Written request —
Every line below must be reproduced exactly. Copy them all.

# # # # #

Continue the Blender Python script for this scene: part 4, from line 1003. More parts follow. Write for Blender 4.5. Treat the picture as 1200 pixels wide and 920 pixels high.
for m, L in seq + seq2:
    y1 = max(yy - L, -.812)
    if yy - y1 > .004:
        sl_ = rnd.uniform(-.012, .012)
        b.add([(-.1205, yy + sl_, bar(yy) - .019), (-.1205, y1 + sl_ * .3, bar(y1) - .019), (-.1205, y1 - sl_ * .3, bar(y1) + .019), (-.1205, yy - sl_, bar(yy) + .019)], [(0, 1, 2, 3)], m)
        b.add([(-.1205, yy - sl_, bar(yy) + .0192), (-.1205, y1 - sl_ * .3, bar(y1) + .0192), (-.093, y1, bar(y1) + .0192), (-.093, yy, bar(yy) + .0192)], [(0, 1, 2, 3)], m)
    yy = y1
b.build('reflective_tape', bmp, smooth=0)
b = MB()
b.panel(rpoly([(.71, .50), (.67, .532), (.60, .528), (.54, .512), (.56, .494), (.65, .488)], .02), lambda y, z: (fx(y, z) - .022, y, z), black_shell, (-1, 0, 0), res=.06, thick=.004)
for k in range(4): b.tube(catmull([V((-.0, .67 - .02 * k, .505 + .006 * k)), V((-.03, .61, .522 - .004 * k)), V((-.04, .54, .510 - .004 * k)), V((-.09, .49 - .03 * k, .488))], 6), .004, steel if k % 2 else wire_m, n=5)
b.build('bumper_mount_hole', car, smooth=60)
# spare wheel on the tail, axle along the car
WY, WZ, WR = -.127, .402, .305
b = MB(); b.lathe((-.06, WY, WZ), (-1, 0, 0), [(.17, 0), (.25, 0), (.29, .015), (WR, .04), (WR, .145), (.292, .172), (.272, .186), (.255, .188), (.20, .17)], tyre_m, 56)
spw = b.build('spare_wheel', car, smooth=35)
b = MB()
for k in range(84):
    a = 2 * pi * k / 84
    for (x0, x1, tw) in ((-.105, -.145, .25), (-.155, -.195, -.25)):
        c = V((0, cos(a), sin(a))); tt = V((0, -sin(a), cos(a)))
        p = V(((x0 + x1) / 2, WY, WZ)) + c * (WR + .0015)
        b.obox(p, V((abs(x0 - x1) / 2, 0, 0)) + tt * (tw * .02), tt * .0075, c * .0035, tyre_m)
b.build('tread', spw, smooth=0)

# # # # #

Full answer —
Continue the Blender Python script for this scene: part 4, from line 1003. More parts follow. Write for Blender 4.5. Treat the picture as 1200 pixels wide and 920 pixels high.
for m, L in seq + seq2:
    y1 = max(yy - L, -.812)
    if yy - y1 > .004:
        sl_ = rnd.uniform(-.012, .012)
        b.add([(-.1205, yy + sl_, bar(yy) - .019), (-.1205, y1 + sl_ * .3, bar(y1) - .019), (-.1205, y1 - sl_ * .3, bar(y1) + .019), (-.1205, yy - sl_, bar(yy) + .019)], [(0, 1, 2, 3)], m)
        b.add([(-.1205, yy - sl_, bar(yy) + .0192), (-.1205, y1 - sl_ * .3, bar(y1) + .0192), (-.093, y1, bar(y1) + .0192), (-.093, yy, bar(yy) + .0192)], [(0, 1, 2, 3)], m)
    yy = y1
b.build('reflective_tape', bmp, smooth=0)
b = MB()
b.panel(rpoly([(.71, .50), (.67, .532), (.60, .528), (.54, .512), (.56, .494), (.65, .488)], .02), lambda y, z: (fx(y, z) - .022, y, z), black_shell, (-1, 0, 0), res=.06, thick=.004)
for k in range(4): b.tube(catmull([V((-.0, .67 - .02 * k, .505 + .006 * k)), V((-.03, .61, .522 - .004 * k)), V((-.04, .54, .510 - .004 * k)), V((-.09, .49 - .03 * k, .488))], 6), .004, steel if k % 2 else wire_m, n=5)
b.build('bumper_mount_hole', car, smooth=60)
# spare wheel on the tail, axle along the car
WY, WZ, WR = -.127, .402, .305
b = MB(); b.lathe((-.06, WY, WZ), (-1, 0, 0), [(.17, 0), (.25, 0), (.29, .015), (WR, .04), (WR, .145), (.292, .172), (.272, .186), (.255, .188), (.20, .17)], tyre_m, 56)
spw = b.build('spare_wheel', car, smooth=35)
b = MB()
for k in range(84):
    a = 2 * pi * k / 84
    for (x0, x1, tw) in ((-.105, -.145, .25), (-.155, -.195, -.25)):
        c = V((0, cos(a), sin(a))); tt = V((0, -sin(a), cos(a)))
        p = V(((x0 + x1) / 2, WY, WZ)) + c * (WR + .0015)
        b.obox(p, V((abs(x0 - x1) / 2, 0, 0)) + tt * (tw * .02), tt * .0075, c * .0035, tyre_m)
b.build('tread', spw, smooth=0)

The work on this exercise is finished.